Wills and Trusts:

Understanding Living Wills

A living will is a legal document declaring your wish to die a natural death. It informs your doctors that, if incurably ill, you do not wish to have your life prolonged by artificial or extraordinary means (such as respirators, feeding tubes, or other devices). This means that a living will is a form of communication with your doctor which states clearly in advance how you want to be treated when and if you become terminally and irreversibly ill.

The living will only becomes operative if two physicians, including your attending physician, have determined that death will occur within a relatively short period of time, and you are unconscious or otherwise unable to express your wishes for further treatment.

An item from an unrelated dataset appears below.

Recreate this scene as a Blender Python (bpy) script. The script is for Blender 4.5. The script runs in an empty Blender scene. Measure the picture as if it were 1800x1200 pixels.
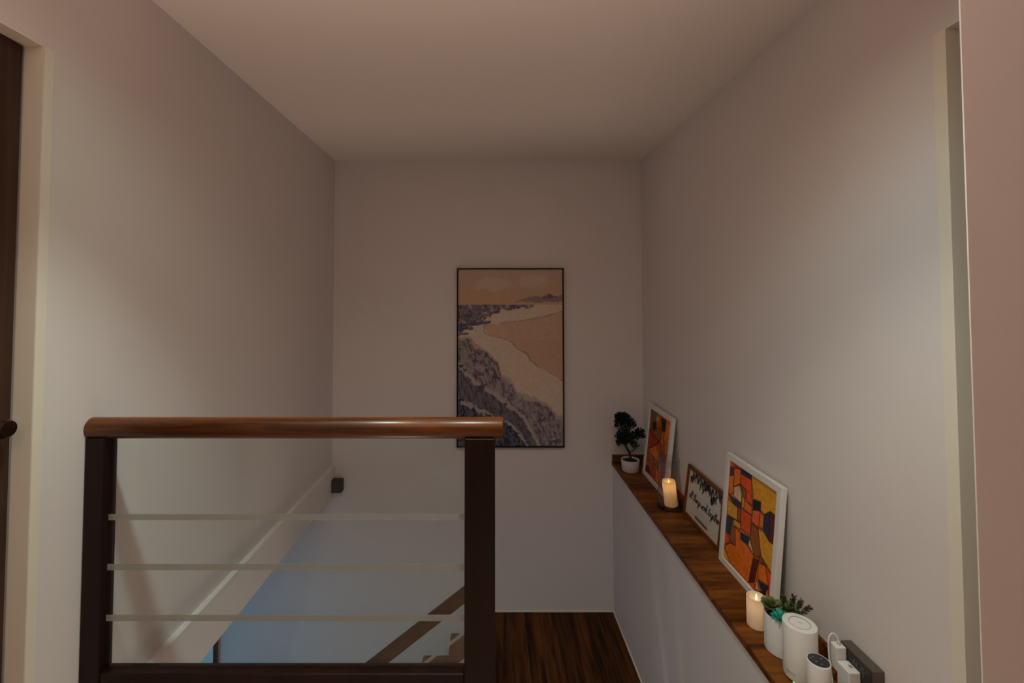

In order to prepare a living will you must fill out the form and sign in the presence of two witnesses, one of whom must be a Notary Public. It is recommended that you discuss your decision with close family members or friends, as well as with your doctor. Read the form carefully, including the section on who can be witnesses.

A copy of the living will should be given to your physician. One or more members of your family (or close friends) should know that you have a living will and either should have a copy or know where to find a copy. Unlike regular wills, there is no official governmental recording of a living will.

If you wish to, you can revoke your living will simply by tearing it up or just informing your doctor by word of mouth or in writing. You also have the option of designating a person, on the Declaration, who may revoke the Will on your behalf.